What Employers Can Do to Manage Stress
Take responsibility for stress at work and act to manage it, so it doesn’t debilitate your business. When you make life and work easy for your employees, you’ll build a stable, healthy operation with low turnover rates and high engagement. The following tips will help:
Communicate and acknowledge stress
Talk to your workers. Create an open environment where people feel safe expressing their feelings and providing feedback about their work. While speaking to your staff, let them know that you understand the threat stress poses to them and your company and make sure they know that you want to work with them to eliminate stress at work. Create stress-relief programs such as providing stressed employees extra time off.
Reduce demands at work
Monitor your expectations regarding your employees, so you don’t fall into the trap of making unrealistic demands. Evaluate workloads by setting goals using the SMART method:
- create Specific goals for your workers, so they always understand their responsibilities
- make every task Measurable, so your employees know how you will evaluate their performance.
- give your team Achievable, Realistic goals that have definite Time limits, so everyone understands the deadlines and other constraints that affect your business.
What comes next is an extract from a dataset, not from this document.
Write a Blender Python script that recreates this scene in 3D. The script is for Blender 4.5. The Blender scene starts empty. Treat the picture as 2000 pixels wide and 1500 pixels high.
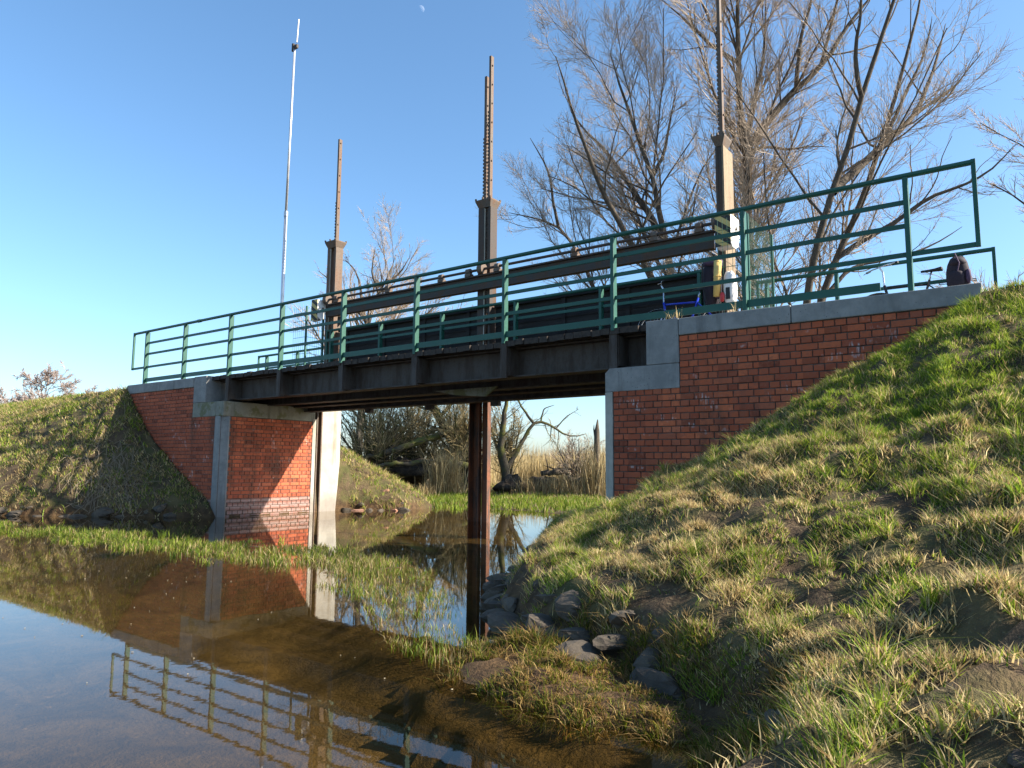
import bpy, math, random
import numpy as np
from mathutils import Vector, Matrix
random.seed(7)
RNG = np.random.default_rng(11)
SC = bpy.context.scene
COL = SC.collection

# ------------------------------------------------------------------ camera, sky, sun
CAM = np.array([17.748, -8.750, 1.126])
YAW, PITCH, ROLL = -0.63533, 0.11298, 0.0074
_f = np.array([math.sin(YAW)*math.cos(PITCH), math.cos(YAW)*math.cos(PITCH), math.sin(PITCH)])
_r = np.cross(_f, [0, 0, 1]); _r /= np.linalg.norm(_r); _u = np.cross(_r, _f)
RIGHT = math.cos(ROLL)*_r + math.sin(ROLL)*_u
UP = -math.sin(ROLL)*_r + math.cos(ROLL)*_u
FWD = _f
cd = bpy.data.cameras.new('camera'); cam = bpy.data.objects.new('camera', cd); COL.objects.link(cam)
cam.matrix_world = Matrix([[RIGHT[i], UP[i], -FWD[i], CAM[i]] for i in range(3)] + [[0, 0, 0, 1]])
cd.sensor_width = 36.0; cd.lens = 25.24; cd.clip_start = 0.05; cd.clip_end = 8000
SC.camera = cam

SUN_AZ, SUN_EL = math.radians(66), math.radians(32)     # azimuth from +Y towards +X
w = bpy.data.worlds.new('World'); SC.world = w; w.use_nodes = True
nt = w.node_tree; nt.nodes.clear()
sky = nt.nodes.new('ShaderNodeTexSky'); sky.sky_type = 'NISHITA'; sky.sun_disc = False
sky.sun_elevation = SUN_EL; sky.sun_rotation = SUN_AZ; sky.air_density = 1.0; sky.dust_density = 1.0; sky.ozone_density = 5.0
bg = nt.nodes.new('ShaderNodeBackground'); bg.inputs[1].default_value = 0.098
wo = nt.nodes.new('ShaderNodeOutputWorld')
hs = nt.nodes.new('ShaderNodeHueSaturation'); hs.inputs['Hue'].default_value = 0.493; hs.inputs['Saturation'].default_value = 1.03
nt.links.new(sky.outputs[0], hs.inputs['Color']); nt.links.new(hs.outputs[0], bg.inputs[0]); nt.links.new(bg.outputs[0], wo.inputs[0])
sd = bpy.data.lights.new('sun', 'SUN'); sd.energy = 5.0; sd.angle = math.radians(0.53); sd.color = (1.0, 0.91, 0.78)
sun = bpy.data.objects.new('sun', sd); COL.objects.link(sun)
SUNV = Vector((math.sin(SUN_AZ)*math.cos(SUN_EL), math.cos(SUN_AZ)*math.cos(SUN_EL), math.sin(SUN_EL)))
sun.rotation_euler = SUNV.to_track_quat('Z', 'Y').to_euler(); sun.location = (40, 20, 30)
vs = SC.view_settings; vs.view_transform = 'Standard'; vs.look = 'None'; vs.exposure = 1.5; vs.gamma = 1.0
try: vs.use_curve_mapping = False
except Exception: pass
SC.cycles.use_denoising = True
SC.cycles.max_bounces = 8; SC.cycles.transparent_max_bounces = 8
SC.cycles.caustics_reflective = True; SC.cycles.blur_glossy = 0.3
SC.cycles.sample_clamp_indirect = 6.0

# ------------------------------------------------------------------ helpers
def srgb(r, g, b):
    c = lambda v: v/12.92 if v <= 0.04045 else ((v+0.055)/1.055)**2.4
    return (c(r/255), c(g/255), c(b/255))

def tag(o, label=None, cat=None, group=None, kind=None):
    if label: o['label'] = label
    if cat: o['category'] = cat
    if group: o['group'] = group
    if kind: o['kind'] = kind
    return o

def empty(name, loc=(0, 0, 0), label=None, cat=None, group=None):
    o = bpy.data.objects.new(name, None); COL.objects.link(o); o.location = loc; o.empty_display_size = 0.2
    return tag(o, label, cat, group)

def link(name, me, mat=None, parent=None, smooth=False):
    o = bpy.data.objects.new(name, me); COL.objects.link(o)
    if mat is not None and len(me.materials) == 0: me.materials.append(mat)
    if parent is not None:
        o.parent = parent
        loc = parent.matrix_basis.to_translation()
        pp = parent.parent
        while pp is not None:
            loc = loc + pp.matrix_basis.to_translation(); pp = pp.parent
        o.location = -loc        # parents are unrotated empties / meshes: children keep world coordinates
    if smooth:
        me.polygons.foreach_set('use_smooth', [True]*len(me.polygons))
    return o

class MB:
    def __init__(s): s.v = []; s.f = []
    def add(s, vs_, fs):
        n = len(s.v); s.v += [tuple(p) for p in vs_]; s.f += [tuple(i+n for i in f) for f in fs]; return s
    def box(s, x0, x1, y0, y1, z0, z1):
        return s.add([(x0,y0,z0),(x1,y0,z0),(x1,y1,z0),(x0,y1,z0),(x0,y0,z1),(x1,y0,z1),(x1,y1,z1),(x0,y1,z1)],
                     [(0,3,2,1),(4,5,6,7),(0,1,5,4),(1,2,6,5),(2,3,7,6),(3,0,4,7)])
    def prism(s, poly, axis, a0, a1):
        """polygon (2-D) pushed along axis; counter-clockwise seen from the positive end"""
        def P(p, a):
            return {'x': (a, p[0], p[1]), 'y': (p[0], a, p[1]), 'z': (p[0], p[1], a)}[axis]
        n = len(poly); vs_ = [P(p, a0) for p in poly] + [P(p, a1) for p in poly]
        fs = [tuple(range(n-1, -1, -1)), tuple(range(n, 2*n))] + [(i, (i+1) % n, n+(i+1) % n, n+i) for i in range(n)]
        return s.add(vs_, fs)
    def tube(s, pts, rad, sides=8, cap=True):
        pts = [Vector(p) for p in pts]
        if not hasattr(rad, '__len__'): rad = [rad]*len(pts)
        rings = []
        ref = None
        for i, p in enumerate(pts):
            t = (pts[min(i+1, len(pts)-1)] - pts[max(i-1, 0)]).normalized()
            if ref is None:
                ref = Vector((0, 0, 1)) if abs(t.z) < 0.9 else Vector((1, 0, 0))
            nrm = (ref - t*ref.dot(t)).normalized(); ref = nrm; b = t.cross(nrm)
            rings.append([p + (nrm*math.cos(2*math.pi*k/sides) + b*math.sin(2*math.pi*k/sides))*rad[i] for k in range(sides)])
        vs_ = [q for r in rings for q in r]; fs = []
        for i in range(len(pts)-1):
            for k in range(sides):
                k2 = (k+1) % sides
                fs.append((i*sides+k, i*sides+k2, (i+1)*sides+k2, (i+1)*sides+k))
        if cap:
            fs.append(tuple(range(sides-1, -1, -1))); fs.append(tuple((len(pts)-1)*sides+k for k in range(sides)))
        return s.add(vs_, fs)
    def bar(s, a, b, wdt, hgt, up=(0, 0, 1)):
        a = Vector(a); b = Vector(b); d = (b-a).normalized(); u = Vector(up); sx = d.cross(u)
        if sx.length < 1e-4: sx = d.cross(Vector((0, 1, 0)))
        sx.normalize(); u = sx.cross(d).normalized()
        q = [a+sx*i*wdt/2+u*j*hgt/2 for i, j in ((-1,-1),(1,-1),(1,1),(-1,1))] + [b+sx*i*wdt/2+u*j*hgt/2 for i, j in ((-1,-1),(1,-1),(1,1),(-1,1))]
        return s.add(q, [(3,2,1,0),(4,5,6,7),(0,1,5,4),(1,2,6,5),(2,3,7,6),(3,0,4,7)])
    def torus(s, c, n, R, r, seg=28, sides=6, a0=0.0, a1=2*math.pi):
        n = Vector(n).normalized(); e1 = n.orthogonal().normalized(); e2 = n.cross(e1)
        full = abs(a1-a0-2*math.pi) < 1e-6
        pts = [Vector(c)+(e1*math.cos(a0+(a1-a0)*i/seg)+e2*math.sin(a0+(a1-a0)*i/seg))*R for i in range(seg+1)]
        return s.tube(pts, r, sides, cap=not full)
    def mesh(s, name):
        me = bpy.data.meshes.new(name); me.from_pydata(s.v, [], s.f); me.update(); return me
    def obj(s, name, mat, parent=None, smooth=False, bevel=0):
        o = link(name, s.mesh(name), mat, parent, smooth)
        if bevel:
            m = o.modifiers.new('bevel', 'BEVEL'); m.width = bevel; m.segments = 2; m.limit_method = 'ANGLE'; m.angle_limit = math.radians(40)
        return o

def fastmesh(name, verts, loops, totals, cols=None, smooth=False):
    me = bpy.data.meshes.new(name)
    verts = np.ascontiguousarray(verts, dtype=np.float32); loops = np.ascontiguousarray(loops, dtype=np.int32)
    totals = np.ascontiguousarray(totals, dtype=np.int32)
    me.vertices.add(len(verts)); me.vertices.foreach_set('co', verts.ravel())
    me.loops.add(len(loops)); me.loops.foreach_set('vertex_index', loops)
    starts = np.concatenate([[0], np.cumsum(totals)[:-1]]).astype(np.int32)
    me.polygons.add(len(totals)); me.polygons.foreach_set('loop_start', starts); me.polygons.foreach_set('loop_total', totals)
    if smooth: me.polygons.foreach_set('use_smooth', np.ones(len(totals), dtype=bool))
    if cols is not None:
        a = me.attributes.new('col', 'FLOAT_COLOR', 'POINT')
        c4 = np.ones((len(verts), 4), dtype=np.float32); c4[:, :3] = cols
        a.data.foreach_set('color', c4.ravel())
    me.update(calc_edges=True); me.validate()
    return me

def vnoise(x, y, seed=0):
    xi = np.floor(x).astype(np.int64); yi = np.floor(y).astype(np.int64); fx = x-xi; fy = y-yi
    fx = fx*fx*(3-2*fx); fy = fy*fy*(3-2*fy)
    def h(a, b):
        n = (a*374761393 + b*668265263 + seed*974711) & 0x7fffffff
        n = ((n ^ (n >> 13))*1274126177) & 0x7fffffff
        return ((n ^ (n >> 16)) & 0xffff)/65535.0
    return (h(xi, yi)*(1-fx)+h(xi+1, yi)*fx)*(1-fy) + (h(xi, yi+1)*(1-fx)+h(xi+1, yi+1)*fx)*fy
def fbm(x, y, oct_=4, seed=0):
    s = np.zeros_like(np.asarray(x, dtype=float)); a = 0.5
    for i in range(oct_):
        s = s + a*vnoise(np.asarray(x)*2**i+17.3*i, np.asarray(y)*2**i-9.1*i, seed+i); a *= 0.5
    return s/(1-0.5**oct_)
def sstep(a, b, x):
    t = np.clip((x-a)/(b-a), 0, 1); return t*t*(3-2*t)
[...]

Don’t expect your employees to work hard and long. Keep overtime to a minimum and discourage employees from taking work home. During the day, encourage everyone to take breaks and don’t make anyone feel guilty by taking advantage of holidays and other time off.
Be flexible
Show flexibility to your employees by understanding the demands of their personal life. Give people a chance to define their work hours and negotiate schedules that address their needs without compromising the success of your business.
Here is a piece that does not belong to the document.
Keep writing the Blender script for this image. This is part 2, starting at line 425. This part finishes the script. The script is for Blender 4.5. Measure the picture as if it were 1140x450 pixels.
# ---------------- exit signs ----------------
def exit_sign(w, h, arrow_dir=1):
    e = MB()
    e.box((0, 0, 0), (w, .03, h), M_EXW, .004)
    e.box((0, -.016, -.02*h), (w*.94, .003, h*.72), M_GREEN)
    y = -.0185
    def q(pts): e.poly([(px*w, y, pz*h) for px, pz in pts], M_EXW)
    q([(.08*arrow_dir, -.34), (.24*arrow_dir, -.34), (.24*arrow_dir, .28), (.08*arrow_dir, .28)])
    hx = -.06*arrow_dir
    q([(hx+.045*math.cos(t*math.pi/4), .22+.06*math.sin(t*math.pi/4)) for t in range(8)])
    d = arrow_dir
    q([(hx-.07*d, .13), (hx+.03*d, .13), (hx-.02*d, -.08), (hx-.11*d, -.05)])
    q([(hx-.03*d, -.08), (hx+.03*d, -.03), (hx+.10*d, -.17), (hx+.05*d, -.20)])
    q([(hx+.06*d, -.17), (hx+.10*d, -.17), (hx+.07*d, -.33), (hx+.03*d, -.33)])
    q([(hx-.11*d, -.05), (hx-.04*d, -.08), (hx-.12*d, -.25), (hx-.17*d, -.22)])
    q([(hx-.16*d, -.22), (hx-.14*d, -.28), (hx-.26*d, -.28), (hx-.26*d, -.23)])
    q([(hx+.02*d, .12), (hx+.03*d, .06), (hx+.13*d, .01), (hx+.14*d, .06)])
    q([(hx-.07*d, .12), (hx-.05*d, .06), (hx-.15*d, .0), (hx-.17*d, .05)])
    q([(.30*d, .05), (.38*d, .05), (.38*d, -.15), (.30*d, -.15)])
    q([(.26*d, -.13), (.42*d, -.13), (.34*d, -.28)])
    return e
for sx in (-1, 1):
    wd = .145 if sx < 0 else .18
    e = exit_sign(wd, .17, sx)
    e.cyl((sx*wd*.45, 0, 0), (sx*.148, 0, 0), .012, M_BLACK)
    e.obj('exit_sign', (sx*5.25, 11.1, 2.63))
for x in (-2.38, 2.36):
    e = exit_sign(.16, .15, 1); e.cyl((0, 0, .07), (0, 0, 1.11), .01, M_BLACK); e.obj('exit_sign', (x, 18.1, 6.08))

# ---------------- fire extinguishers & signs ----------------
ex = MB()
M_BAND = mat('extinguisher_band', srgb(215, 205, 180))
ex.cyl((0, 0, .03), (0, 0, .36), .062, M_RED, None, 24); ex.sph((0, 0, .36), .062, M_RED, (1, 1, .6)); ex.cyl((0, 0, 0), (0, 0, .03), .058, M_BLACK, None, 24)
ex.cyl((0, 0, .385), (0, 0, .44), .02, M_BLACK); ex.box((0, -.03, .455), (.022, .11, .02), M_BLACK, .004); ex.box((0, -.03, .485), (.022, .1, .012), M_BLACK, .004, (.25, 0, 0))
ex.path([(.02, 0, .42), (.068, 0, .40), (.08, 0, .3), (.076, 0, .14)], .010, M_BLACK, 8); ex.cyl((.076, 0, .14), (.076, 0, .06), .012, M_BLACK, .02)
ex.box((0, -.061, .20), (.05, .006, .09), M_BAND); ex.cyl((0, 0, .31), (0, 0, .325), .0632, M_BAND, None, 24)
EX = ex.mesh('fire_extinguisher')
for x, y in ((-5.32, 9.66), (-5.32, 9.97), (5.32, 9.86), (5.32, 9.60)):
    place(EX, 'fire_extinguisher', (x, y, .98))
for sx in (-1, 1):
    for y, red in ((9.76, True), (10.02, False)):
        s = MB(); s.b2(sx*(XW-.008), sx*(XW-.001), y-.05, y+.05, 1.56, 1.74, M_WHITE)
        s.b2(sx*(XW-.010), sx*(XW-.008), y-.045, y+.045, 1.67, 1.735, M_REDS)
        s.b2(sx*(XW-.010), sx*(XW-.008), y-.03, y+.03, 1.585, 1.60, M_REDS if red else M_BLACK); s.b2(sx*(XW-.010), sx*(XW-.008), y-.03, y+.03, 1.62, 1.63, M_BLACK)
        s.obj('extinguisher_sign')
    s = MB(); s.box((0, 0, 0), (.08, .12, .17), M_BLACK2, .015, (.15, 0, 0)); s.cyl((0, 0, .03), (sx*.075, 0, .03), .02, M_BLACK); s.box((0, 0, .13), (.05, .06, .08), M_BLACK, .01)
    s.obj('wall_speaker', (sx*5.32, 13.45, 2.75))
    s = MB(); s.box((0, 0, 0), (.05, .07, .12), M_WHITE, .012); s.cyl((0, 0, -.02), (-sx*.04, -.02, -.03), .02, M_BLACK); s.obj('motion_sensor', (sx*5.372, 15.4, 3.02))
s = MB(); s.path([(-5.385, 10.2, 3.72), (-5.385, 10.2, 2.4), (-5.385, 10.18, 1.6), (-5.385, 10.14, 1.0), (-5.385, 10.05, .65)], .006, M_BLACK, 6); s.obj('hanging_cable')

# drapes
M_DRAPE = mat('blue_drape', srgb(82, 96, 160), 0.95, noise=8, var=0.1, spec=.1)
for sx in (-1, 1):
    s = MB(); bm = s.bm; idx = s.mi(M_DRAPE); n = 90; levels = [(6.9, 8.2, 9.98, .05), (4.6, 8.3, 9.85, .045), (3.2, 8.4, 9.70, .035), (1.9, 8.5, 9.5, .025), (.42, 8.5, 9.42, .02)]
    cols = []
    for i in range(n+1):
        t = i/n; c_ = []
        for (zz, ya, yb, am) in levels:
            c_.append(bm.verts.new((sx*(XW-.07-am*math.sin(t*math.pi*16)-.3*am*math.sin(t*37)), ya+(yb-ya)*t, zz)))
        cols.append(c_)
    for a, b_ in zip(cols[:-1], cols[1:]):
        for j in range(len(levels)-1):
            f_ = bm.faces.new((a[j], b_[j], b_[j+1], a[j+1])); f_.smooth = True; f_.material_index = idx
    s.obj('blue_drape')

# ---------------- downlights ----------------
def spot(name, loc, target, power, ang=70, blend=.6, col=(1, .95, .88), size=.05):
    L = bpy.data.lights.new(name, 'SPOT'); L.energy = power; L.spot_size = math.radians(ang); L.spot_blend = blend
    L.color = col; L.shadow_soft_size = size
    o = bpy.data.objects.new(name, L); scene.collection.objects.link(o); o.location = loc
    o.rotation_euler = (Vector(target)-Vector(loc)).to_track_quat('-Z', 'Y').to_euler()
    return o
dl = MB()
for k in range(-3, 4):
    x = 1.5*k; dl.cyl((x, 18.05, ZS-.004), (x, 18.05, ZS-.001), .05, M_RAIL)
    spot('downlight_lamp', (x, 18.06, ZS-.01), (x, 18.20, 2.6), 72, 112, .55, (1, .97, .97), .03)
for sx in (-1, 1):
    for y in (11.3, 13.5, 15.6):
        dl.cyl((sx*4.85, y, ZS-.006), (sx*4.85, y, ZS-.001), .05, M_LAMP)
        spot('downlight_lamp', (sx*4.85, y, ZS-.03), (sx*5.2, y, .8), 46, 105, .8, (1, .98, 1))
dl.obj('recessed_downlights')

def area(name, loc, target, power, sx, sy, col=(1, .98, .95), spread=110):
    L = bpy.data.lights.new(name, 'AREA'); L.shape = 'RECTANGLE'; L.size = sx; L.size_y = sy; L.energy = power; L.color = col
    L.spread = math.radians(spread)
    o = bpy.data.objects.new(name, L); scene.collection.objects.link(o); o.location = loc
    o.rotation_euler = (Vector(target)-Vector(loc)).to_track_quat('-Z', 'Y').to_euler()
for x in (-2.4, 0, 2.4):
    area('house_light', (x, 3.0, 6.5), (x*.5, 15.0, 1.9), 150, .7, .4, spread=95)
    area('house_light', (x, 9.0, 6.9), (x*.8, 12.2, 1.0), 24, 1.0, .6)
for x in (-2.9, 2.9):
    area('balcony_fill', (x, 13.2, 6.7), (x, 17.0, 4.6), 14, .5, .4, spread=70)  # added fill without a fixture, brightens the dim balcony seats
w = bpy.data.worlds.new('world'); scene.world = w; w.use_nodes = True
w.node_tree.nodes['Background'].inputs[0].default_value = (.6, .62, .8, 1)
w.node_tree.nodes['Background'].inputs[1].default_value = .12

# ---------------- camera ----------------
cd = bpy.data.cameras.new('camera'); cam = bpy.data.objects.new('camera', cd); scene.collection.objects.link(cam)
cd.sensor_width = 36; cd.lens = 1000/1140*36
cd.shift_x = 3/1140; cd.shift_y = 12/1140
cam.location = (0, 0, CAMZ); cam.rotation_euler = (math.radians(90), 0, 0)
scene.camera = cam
Employers should consider offering their employees the opportunity to do some or all of their work from home. Telecommuting, the practice of working from home rather than reporting to the office in-person, offers many benefits, including reducing business overhead and improving the work-life balance of workers. It also increases employee retention and productivity while reducing work-related stress.
Improve your management style
Don’t make the mistake of thinking that you’re the world’s best boss. Objectively review your management style and respectfully consider any feedback received from your employees. Make sure you publish a performance appraisal and review policy, so your staff can look forward to opportunities for pay raises and promotions. Develop your communication skills and find out what motivates each employee on your team. Periodically, survey your staff about stress, so everyone stays aware of it.
Promote a healthy lifestyle
Diet and exercise go a long way toward mitigating the effects of stress on the mind and body. Simple things such as contributing to the cost of employee gym memberships and running company-wide challenges to promote healthy lifestyle can produce amazing results for your business. You should also create a stress-free room or area to which stressed-out workers can flee when they feel overloaded.
Stress can destroy your business if left unchecked, so implement the things you have just learned about stress, so you can identify it and take steps to manage it. Your efforts will reward you in the form of a satisfied, loyal workforce that produces synergies that make your company compete and grow.